On Monday, the President announced Startup America, a campaign to celebrate, inspire, and accelerate high-growth entrepreneurship throughout the country.  This exciting initiative builds upon the many policies the Administration has targeted to support small and entrepreneurial businesses.
For example, recognizing the unique issues that small businesses and startups face in accessing capital, the President created the Small Business Lending Fund and the State Small Business Credit Initiative as part of the Small Business Jobs Act he signed last September. In addition to these initiatives to spur small business lending, the Act included eight tax cuts for small businesses that provided over $12 billion in tax relief. This tax relief adds to the eight small business tax cuts the President had previously signed into law.
One of the Act’s tax cuts created a 100 percent exclusion from tax for capital gains realized on the sale of certain small business stock held for more than five years that was issued after enactment during 2010. This built upon a previous increase in the amount of the exclusion from 50 to 75 percent in the Recovery Act. In the tax cut package passed in December, the 100 percent exclusion was extended to apply to small business stock issued through 2011, and on Monday, the President announced his proposal to make it permanent in his 2012 Budget.
So, why is this important?
Startup businesses embody the very notion of the American Dream – that any American with a good idea and the determination to make it a reality can build a successful business. Recent research also shows that many startups have made outsized contributions to job growth, so enabling these entrepreneurs to succeed will create jobs.

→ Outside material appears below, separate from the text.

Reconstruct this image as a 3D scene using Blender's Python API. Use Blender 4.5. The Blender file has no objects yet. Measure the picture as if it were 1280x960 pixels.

Though America is known as a place where entrepreneurs thrive and the spirit of innovation is strong, even in the best of times, startups are at a disadvantage when it comes to accessing capital. Often lacking sufficient collateral or the existing cash flows to justify large loans, entrepreneurs must use whatever means are at their disposal to get the funding to start a business, including their own credit cards or home equity lines of credit.  
These challenges are particularly acute in the wake of the worst financial crisis since the Great Depression, as lending has constricted even for long-standing and successful businesses. For example, a recent economic commentary from the Cleveland branch of the Federal Reserve shows that the decline in housing prices is adversely affecting small business owners’ ability to secure credit, because many borrow against their homes or other residential real estate.
The provision to eliminate capital gains taxation on certain small business stock will create an incentive for people willing to invest in a good idea. Because the provision requires that these investors hold the stock for five years to take advantage of the tax cut, investors share in the success – or failure – of the business.
Startup America encapsulates the very best of public-private partnership, where the federal government works as a catalyst for private sector investors and entrepreneurs to create thriving businesses and the jobs of the 21st century. The small business capital gains exclusion is just one vital component among many the Administration has put in place to enable these entrepreneurs to succeed.
Michael Mundaca is the Assistant Secretary for Tax Policy.